Born in 1938, Johnny Ball began his career as a Butlin’s Redcoat and stand-up comedian before presenting the BBC’s Playschool in 1967. He went on to write and present more than 20 factual shows popularising maths, including the Emmy- and BAFTA-winning Think of a Number.

He has one daughter, BBC broadcaster Zoe, 54, from his first marriage, and two sons, Nick, 48, and Dan, 46, from his second marriage to Dianne. The couple live in Buckinghamshire.

Best childhood memory?

When I was about seven or eight, my parents took me to a pub in Bristol during the Second World War. A fellow came up and said, “I’m going to teach you how the Russians do multiplication,” and I was fascinated. I was hooked on maths forever. All the books and TV shows about numbers that followed stemmed from that moment.

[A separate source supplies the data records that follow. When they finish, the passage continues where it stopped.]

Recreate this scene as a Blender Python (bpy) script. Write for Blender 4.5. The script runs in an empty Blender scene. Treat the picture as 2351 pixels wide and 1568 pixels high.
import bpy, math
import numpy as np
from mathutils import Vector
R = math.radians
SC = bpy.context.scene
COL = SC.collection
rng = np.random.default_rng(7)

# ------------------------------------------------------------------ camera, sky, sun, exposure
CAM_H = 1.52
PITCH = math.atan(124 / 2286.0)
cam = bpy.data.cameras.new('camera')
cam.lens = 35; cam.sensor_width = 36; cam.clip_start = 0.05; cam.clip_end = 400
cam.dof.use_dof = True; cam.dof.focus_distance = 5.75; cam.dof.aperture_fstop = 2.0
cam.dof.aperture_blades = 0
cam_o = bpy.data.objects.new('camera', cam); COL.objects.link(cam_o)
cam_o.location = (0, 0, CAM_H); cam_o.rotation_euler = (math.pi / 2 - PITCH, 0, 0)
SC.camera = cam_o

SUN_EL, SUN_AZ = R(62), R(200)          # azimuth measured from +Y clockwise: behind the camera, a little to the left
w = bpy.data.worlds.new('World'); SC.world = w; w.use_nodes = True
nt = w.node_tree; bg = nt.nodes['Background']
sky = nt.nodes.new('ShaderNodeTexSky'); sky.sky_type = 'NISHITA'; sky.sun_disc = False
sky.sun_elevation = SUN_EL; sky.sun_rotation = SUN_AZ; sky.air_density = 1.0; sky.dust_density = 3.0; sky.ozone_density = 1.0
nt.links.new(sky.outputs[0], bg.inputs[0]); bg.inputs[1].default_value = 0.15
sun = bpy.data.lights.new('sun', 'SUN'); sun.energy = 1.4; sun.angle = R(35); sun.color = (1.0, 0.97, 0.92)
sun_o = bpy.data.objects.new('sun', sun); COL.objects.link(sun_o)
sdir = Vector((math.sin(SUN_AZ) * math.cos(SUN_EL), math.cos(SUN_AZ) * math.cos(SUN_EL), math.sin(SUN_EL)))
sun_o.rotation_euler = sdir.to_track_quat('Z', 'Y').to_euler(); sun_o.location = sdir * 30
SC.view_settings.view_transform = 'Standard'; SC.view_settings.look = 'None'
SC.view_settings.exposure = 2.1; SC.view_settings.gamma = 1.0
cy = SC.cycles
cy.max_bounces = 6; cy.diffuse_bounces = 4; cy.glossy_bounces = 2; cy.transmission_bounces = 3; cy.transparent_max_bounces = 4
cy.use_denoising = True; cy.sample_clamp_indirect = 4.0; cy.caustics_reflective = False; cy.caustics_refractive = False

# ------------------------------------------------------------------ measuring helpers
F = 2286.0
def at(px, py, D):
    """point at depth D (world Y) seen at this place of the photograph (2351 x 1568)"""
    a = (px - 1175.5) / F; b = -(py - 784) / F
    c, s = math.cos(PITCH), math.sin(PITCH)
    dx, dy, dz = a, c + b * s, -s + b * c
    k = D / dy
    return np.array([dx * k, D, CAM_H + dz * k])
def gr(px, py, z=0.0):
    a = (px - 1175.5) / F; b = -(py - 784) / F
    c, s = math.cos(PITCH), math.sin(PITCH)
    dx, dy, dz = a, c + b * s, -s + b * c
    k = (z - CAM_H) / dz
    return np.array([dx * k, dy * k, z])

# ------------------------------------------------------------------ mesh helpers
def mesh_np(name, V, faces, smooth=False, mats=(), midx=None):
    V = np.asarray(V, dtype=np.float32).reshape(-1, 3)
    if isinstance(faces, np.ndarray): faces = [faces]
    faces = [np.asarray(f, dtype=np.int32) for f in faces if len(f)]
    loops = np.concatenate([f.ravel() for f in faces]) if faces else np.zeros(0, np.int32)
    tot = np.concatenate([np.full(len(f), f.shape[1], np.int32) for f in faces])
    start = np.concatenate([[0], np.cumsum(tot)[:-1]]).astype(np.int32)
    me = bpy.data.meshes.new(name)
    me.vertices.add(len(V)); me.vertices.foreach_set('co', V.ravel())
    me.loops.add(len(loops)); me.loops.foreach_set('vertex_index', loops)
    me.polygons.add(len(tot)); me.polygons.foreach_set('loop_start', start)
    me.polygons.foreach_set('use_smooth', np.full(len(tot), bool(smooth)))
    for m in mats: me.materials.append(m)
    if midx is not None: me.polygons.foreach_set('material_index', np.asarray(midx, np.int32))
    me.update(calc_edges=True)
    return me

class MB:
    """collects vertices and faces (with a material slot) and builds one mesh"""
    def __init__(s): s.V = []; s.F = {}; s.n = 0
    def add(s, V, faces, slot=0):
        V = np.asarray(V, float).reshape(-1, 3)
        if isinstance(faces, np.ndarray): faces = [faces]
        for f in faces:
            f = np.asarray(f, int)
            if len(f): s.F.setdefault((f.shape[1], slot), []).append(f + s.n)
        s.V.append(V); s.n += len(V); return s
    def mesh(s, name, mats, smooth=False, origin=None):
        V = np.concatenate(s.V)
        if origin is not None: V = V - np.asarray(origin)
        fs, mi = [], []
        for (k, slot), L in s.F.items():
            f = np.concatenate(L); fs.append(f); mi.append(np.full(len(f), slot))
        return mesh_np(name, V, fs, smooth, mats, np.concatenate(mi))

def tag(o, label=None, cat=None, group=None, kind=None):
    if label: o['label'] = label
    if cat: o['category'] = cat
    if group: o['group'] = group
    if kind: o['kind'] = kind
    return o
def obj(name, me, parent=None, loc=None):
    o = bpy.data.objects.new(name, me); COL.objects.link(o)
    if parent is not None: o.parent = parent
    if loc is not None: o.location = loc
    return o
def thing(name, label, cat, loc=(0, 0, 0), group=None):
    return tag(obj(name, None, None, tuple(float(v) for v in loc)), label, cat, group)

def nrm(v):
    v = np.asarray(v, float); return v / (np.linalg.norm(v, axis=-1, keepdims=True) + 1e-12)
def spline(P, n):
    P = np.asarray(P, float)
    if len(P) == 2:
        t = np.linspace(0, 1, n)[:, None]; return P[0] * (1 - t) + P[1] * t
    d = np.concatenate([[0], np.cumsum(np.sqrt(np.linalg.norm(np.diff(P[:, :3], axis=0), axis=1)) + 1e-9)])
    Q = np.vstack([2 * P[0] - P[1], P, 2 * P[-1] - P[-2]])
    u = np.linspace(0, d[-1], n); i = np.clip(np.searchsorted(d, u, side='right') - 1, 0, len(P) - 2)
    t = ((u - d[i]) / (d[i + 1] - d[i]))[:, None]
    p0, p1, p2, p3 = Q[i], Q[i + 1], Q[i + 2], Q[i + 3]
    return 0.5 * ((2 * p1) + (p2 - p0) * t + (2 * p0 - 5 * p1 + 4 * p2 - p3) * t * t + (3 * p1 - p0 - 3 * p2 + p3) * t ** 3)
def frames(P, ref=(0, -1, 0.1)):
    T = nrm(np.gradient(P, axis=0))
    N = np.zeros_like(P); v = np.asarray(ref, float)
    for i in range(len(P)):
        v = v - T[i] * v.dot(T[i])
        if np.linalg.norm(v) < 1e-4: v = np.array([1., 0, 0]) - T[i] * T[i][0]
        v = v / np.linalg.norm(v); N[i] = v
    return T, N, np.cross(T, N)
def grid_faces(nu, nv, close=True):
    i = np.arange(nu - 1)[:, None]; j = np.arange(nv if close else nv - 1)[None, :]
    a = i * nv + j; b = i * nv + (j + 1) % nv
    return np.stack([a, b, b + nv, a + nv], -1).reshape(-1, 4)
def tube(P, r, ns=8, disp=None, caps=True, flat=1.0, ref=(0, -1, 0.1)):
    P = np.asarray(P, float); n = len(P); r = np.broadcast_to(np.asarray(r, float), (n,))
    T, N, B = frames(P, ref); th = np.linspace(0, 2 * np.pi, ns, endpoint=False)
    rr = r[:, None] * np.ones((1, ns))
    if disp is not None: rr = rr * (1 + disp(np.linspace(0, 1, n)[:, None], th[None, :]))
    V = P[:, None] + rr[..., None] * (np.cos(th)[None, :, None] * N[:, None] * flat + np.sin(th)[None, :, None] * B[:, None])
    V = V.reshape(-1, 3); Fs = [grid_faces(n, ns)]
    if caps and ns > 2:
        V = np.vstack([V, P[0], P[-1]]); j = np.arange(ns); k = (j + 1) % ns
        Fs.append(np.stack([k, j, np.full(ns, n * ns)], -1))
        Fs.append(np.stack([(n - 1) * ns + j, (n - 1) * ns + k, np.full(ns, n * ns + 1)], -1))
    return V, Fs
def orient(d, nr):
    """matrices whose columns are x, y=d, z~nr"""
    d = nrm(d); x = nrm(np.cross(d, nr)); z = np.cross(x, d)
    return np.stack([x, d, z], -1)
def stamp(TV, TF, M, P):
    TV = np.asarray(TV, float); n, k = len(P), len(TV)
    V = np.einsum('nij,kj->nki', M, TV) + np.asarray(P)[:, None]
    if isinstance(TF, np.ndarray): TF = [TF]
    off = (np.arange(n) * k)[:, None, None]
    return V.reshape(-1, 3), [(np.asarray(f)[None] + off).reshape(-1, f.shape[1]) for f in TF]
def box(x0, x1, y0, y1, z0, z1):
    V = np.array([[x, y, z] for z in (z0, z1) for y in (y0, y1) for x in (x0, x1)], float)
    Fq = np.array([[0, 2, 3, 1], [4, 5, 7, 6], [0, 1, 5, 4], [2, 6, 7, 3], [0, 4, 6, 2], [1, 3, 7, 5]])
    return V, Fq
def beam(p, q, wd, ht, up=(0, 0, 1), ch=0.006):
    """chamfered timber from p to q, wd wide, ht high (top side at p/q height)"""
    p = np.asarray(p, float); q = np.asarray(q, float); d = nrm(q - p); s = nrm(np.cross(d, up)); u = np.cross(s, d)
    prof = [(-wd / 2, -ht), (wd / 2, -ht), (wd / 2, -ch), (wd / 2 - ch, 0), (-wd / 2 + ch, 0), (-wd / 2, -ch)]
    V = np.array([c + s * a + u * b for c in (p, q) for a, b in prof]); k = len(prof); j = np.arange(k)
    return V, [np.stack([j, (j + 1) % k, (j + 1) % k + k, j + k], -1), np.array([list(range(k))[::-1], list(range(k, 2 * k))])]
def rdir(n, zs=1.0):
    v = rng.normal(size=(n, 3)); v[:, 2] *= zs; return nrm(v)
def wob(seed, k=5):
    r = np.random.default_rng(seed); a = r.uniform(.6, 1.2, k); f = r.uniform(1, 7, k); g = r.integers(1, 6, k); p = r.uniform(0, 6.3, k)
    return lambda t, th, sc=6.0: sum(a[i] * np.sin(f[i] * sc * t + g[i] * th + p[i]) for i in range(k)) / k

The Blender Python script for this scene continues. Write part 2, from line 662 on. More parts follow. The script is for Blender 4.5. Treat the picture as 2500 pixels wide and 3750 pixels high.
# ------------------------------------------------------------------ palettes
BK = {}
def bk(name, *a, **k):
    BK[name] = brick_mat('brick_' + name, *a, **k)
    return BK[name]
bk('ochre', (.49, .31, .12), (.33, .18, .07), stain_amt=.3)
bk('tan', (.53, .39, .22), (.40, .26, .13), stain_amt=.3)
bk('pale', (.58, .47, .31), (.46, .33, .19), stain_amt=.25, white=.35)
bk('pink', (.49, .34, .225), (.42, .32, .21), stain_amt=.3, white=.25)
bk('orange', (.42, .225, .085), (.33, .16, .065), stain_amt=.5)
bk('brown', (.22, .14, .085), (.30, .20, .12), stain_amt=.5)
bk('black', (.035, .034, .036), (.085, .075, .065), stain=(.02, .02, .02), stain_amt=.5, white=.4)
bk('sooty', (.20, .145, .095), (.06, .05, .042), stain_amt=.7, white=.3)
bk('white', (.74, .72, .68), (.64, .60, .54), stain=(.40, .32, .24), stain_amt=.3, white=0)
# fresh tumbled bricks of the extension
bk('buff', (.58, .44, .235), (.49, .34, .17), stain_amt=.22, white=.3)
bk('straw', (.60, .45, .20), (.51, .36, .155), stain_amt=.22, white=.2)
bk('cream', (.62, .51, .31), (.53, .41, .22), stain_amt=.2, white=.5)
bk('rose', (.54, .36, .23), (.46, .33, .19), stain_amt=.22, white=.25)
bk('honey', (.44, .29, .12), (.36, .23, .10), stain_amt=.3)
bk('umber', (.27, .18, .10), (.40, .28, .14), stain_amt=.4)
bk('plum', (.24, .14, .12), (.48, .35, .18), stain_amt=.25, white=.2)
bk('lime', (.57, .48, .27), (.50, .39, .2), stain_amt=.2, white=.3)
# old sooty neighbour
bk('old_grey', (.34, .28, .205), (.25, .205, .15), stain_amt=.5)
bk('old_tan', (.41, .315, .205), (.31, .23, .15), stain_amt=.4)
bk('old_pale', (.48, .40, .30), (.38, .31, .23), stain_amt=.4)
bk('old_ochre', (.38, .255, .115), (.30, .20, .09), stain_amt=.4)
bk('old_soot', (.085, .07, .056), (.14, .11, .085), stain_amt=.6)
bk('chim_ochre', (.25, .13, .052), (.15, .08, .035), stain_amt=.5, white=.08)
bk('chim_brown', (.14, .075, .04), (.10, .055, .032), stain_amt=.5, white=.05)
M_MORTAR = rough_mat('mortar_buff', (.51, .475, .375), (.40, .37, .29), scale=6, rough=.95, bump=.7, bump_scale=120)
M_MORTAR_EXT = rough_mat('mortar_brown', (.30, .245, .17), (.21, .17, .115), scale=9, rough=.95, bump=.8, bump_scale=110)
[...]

The other thing I remember is my dad, who was a very funny man, stealing a yard-long ceramic sewage pipe from work – by actually wearing it under a gabardine mac that was three sizes too big for him – and turning it into an umbrella stand. We moved to Bolton in 1949, but I don’t think my parents were ever as happy again as they were in Bristol.

Best day of your life?

I was performing in Blackpool and, at the time, I was married to my first wife, but the marriage was a mess. It was non-existent. I was on the pier when a fortune teller called Madame Prospero asked me to take her picture, which I did. Then she said, “I’ll give you a palm reading,” and told me, “You’ve got two women in your life.” I said, “You mean my wife and my two-and-a-half-year-old daughter, Zoe?” and she said, “No. Two women. You’re at a crossroads, and this is the best hand I’ve ever seen in my life. Your career goes on and on, but it’s all down to the decision about a woman you make now.”

I said, “I’ve no idea what you’re talking about.” Then I spotted the compere’s assistant in a show by the pier, and it hit me from 30 yards. She invited me to a party the following night, and that was it. Dianne and I have now been married for 50 years. I got it wrong the first time and Zoe suffered because of that, but then we got it right.